Assim, ele pretende que os dólares desses especuladores cubram o déficit externo. Alguns números talvez sejam esclarecedores. Vejamos o déficit de transações correntes – o rombo nas contas externas de curto prazo – nos primeiros quatro meses do ano (dados extraídos do Balanço de Pagamentos Mensal, publicado pelo Banco Central; em relação aos números apresentados na edição passada, extraídos da Balança Comercial divulgada pela SECEX, a diferença é que, nestes últimos, já estava incluído maio, resultado ainda não incorporado pelo BC):
2010: US$ -16,535 bilhões;
2011: US$ -18,381 bilhões;
2012: US$ -17,429 bilhões;
2013: US$ -33,176 bilhões.
Portanto, há um aumento no déficit de 90,35% em 2013 em relação a 2012; e de 100,64% em relação ao mesmo período de 2010.
Apenas por uma questão de espaço, não faremos séries semelhantes para as remessas totais ao exterior – que aumentaram 30,33% em 2013 em relação ao ano anterior e 42,30% em relação a 2010 – ou para as importações (que foram de US$ 52,228 bilhões em 2010 para US$ 77,619 bilhões em 2013), nem sobre o saldo comercial, que teve uma queda abissal nos primeiros quatro meses do ano – de US$ +3,300 bilhões em 2012 para US$ -6,151 bilhões em 2013.
Esta situação é inteiramente insustentável. O IBGE, que não usa os mesmos critérios do BC, registra essencialmente a mesma coisa nas Contas Nacionais Trimestrais.
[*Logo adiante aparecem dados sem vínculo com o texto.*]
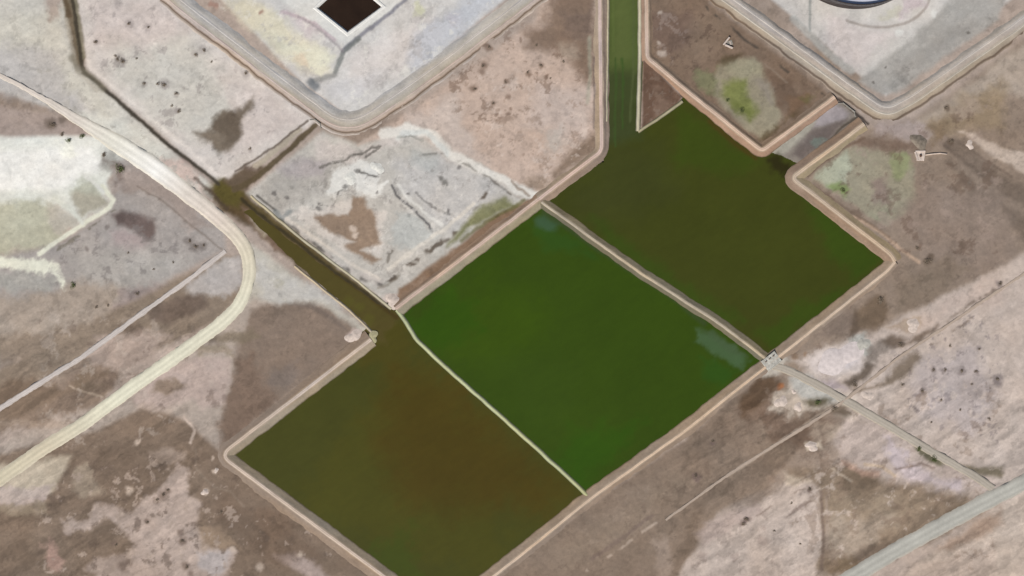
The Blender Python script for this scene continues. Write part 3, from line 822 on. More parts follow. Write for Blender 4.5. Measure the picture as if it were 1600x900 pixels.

Apesar do período abordado pelo IBGE ser mais restrito (janeiro-março) que os abordados pela SECEX (janeiro-maio) e pelo BC (janeiro-abril), a conclusão é a seguinte:
“A Necessidade de Financiamento alcançou R$ 55,4 bilhões ante R$ 25,9 bilhões no mesmo período do ano anterior. O aumento da Necessidade é explicada, principalmente, pelo acréscimo de R$ 9,7 bilhões em Renda Líquida de Propriedade enviada ao Resto do Mundo e pela redução no montante de R$ 20,3 bilhões no Saldo Externo de Bens e Serviços” (IBGE, “Contas Nacionais Trimestrais - Indicadores de Volume e Valores Correntes Janeiro/Março 2013”, p. 20, grifo nosso).
Em resumo: a “necessidade de financiamento” - a necessidade de cobrir o rombo nas contas externas -, pelos cálculos (sempre em reais) do IBGE, aumentou 114,27% em um ano. E a solução do sr. Mantega é aumentar esse rombo, “atraindo” mais dinheiro estrangeiro.